- **PROBLEM DESCRIPTION**: Return only the lines from the top of the data down to the one that holds "the column', cat='partition')", both included, without any pictures.

-- Start COLLECTED DATA --

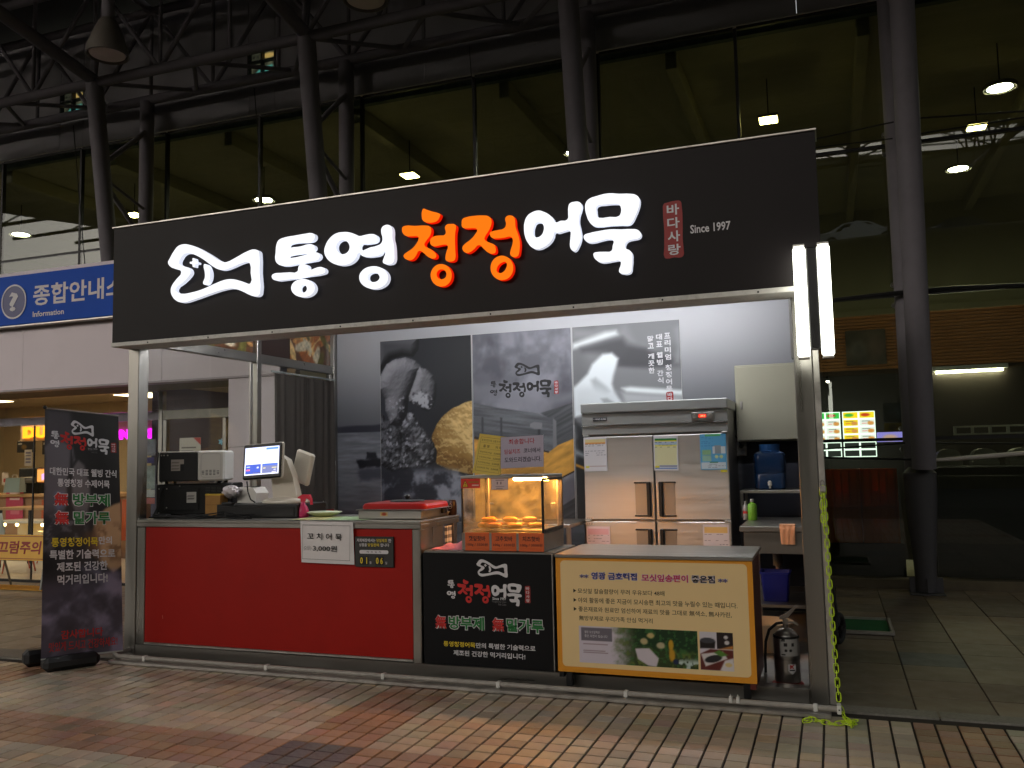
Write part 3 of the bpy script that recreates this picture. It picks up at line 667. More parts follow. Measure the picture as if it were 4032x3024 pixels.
B().box(6.1, 10.8, 5.2, 5.26, .1, 1.15).build('low_partition', mat('partition_dark', (24, 25, 20), .5, var=.2), label='dark low partition behind the glass right of the column', cat='partition')

# ================================================================= canopy: paired columns, trusses, roof
XK = [-4.05, -.70, 2.63, 5.95, 9.27]
clab = ['pair of grey steel tube columns behind the blue sign', 'pair of grey tube columns rising behind the fish emblem', 'pair of grey tube columns behind the middle of the fascia', 'pair of grey tube columns with a foot right of the kiosk', 'pair of grey tube columns beyond the right edge']
for k, x in enumerate(XK):
    o = thing('canopy_column', (x, 4.5, 0), clab[k], 'column', 'paired canopy columns')
    yf, yr = 3.68, 4.72
    # front tube leans out from the shared foot, rear tube stands upright by the glass
    zlow = 3.75 if x < 0 else 1.25
    B().cyl((x, 4.42 - (zlow-1.25)*.138, zlow), (x, yf, 6.62), .112, .112, 24).build('front_tube', M_greytube, o)
    B().cyl((x-.06, yr, max(1.1, zlow-.15)), (x-.06, yr, 6.77), .10, .10, 24).build('rear_tube', M_greytube, o)
    if x > 0:
     b_ = B(); b_.lathe([(.095, .02), (.105, .3), (.15, .95), (.155, 1.2), (.10, 1.26)], x-.03, 4.6, 24, 1.0, 1.0); b_.build('foot', mat('dark_grey_steel', (74, 72, 76), .55, var=.1), o)
     b_ = B()
     for s_ in (-1, 1): b_.rbox(x-.03+s_*.11-.045, x-.03+s_*.11+.045, 4.59, 4.61, .012, .16, .004)
     b_.rbox(x-.035, x-.025, 4.46, 4.74, .012, .16, .004); b_.rbox(x-.19, x+.13, 4.44, 4.76, .002, .014, .003)
     b_.build('base_plate', MATS['dark_grey_steel'], o)
    pts = [(yr, 6.35), (yf+.08, 5.45), (yr, 4.62), (4.05, 3.75)]
    for a in range(3): B().cyl((x-.03, pts[a][0], pts[a][1]), (x-.03, pts[a+1][0], pts[a+1][1]), .035, n=12).build('brace', M_greytube, o)
    B().cyl((x-.03, yf+.1, 5.42), (x-.03, yr, 5.12), .022, n=10).build('brace', M_greytube, o)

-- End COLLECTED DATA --

- **RESPONSE**:
Write part 3 of the bpy script that recreates this picture. It picks up at line 667. More parts follow. Measure the picture as if it were 4032x3024 pixels.
B().box(6.1, 10.8, 5.2, 5.26, .1, 1.15).build('low_partition', mat('partition_dark', (24, 25, 20), .5, var=.2), label='dark low partition behind the glass right of the column', cat='partition')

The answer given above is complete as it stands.